The move will make the plant the first in the BMW Group’s existing production network to transform to all-electric. From 2026, the plant will produce the Neue Klasse sedan, an electric concept car with immersive tech, parallel in production with other models.

The Munich plant, which is the company’s primary production facility, was also where BMW first began manufacturing its first plug-in hybrid models from the BMW 3 Series on the same production line as combustion engine vehicles. In 2021, the company introduced its first all-electric vehicle, the BMW i4, to be produced on the same production line.

Currently, every second car off the production line at the plant has an all-electric drive system. By the end of 2027, “the era of vehicles with combustion engines in Munich will draw to a close 75 years after the launch of the BMW 501 in 1952,” the company said in its announcement.

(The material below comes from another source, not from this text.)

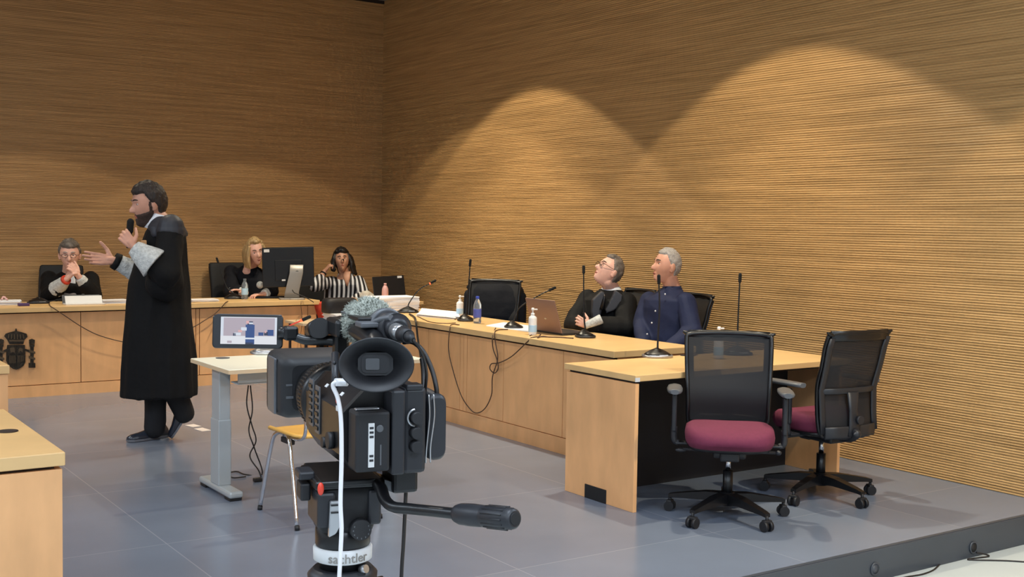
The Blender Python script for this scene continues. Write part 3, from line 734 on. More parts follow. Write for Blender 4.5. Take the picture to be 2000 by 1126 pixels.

Large Investment and EV Production Updates

The car company is investing more than $711 million as part of its plan, allocating the funds for four buildings, including a new vehicle assembly line with logistics areas and a new body shop.

“The Munich plant is an excellent example of our ability to adapt. We are investing ($711 million) here and will produce exclusively all-electric vehicles in our parent plant from the end of 2027,” Milan Nedeljkovic, member of the board of management of BMW AG, production, said in a statement. “Last year alone, six all-electric models went into production. At the same time, we also set a production record, proving that we are simultaneously able to both deliver and shape the future in our production network.”

BMW Group will also produce the Neue Klasse sedan at a new plant in Debrecen, Hungary, and will also produce them in Shenyang, China, and San Luis Potosí in Mexico.

With the shift to all-electric vehicles, BMW Group has moved the traditional engine manufacturing to Hams-Hall in Great Britain and Steyr in Austria. In addition, 1,200 employees have been trained for different production strategies in Munich or have taken employment at other locations in the production network.

EV Growth

BMW Group is not the only major carmaker investing heavily in electric vehicles. Volvo Cars recently announced its plans to develop an all new EV platform with loan financing of more than $460 million. Volvo expects the financing to result in new EV technologies and innovations, including reduced weight and faster charging for greater efficiency.

In addition, localities and municipalities are expanding their EV infrastructure for charging stations. Lack of infrastructure is one of the biggest barriers to EV adoption, with many potential buyers in the United Kingdom recently citing accessible charging as a main barrier. Car manufacturers and convenience store chains are also teaming up to expand charging networks along major roadways.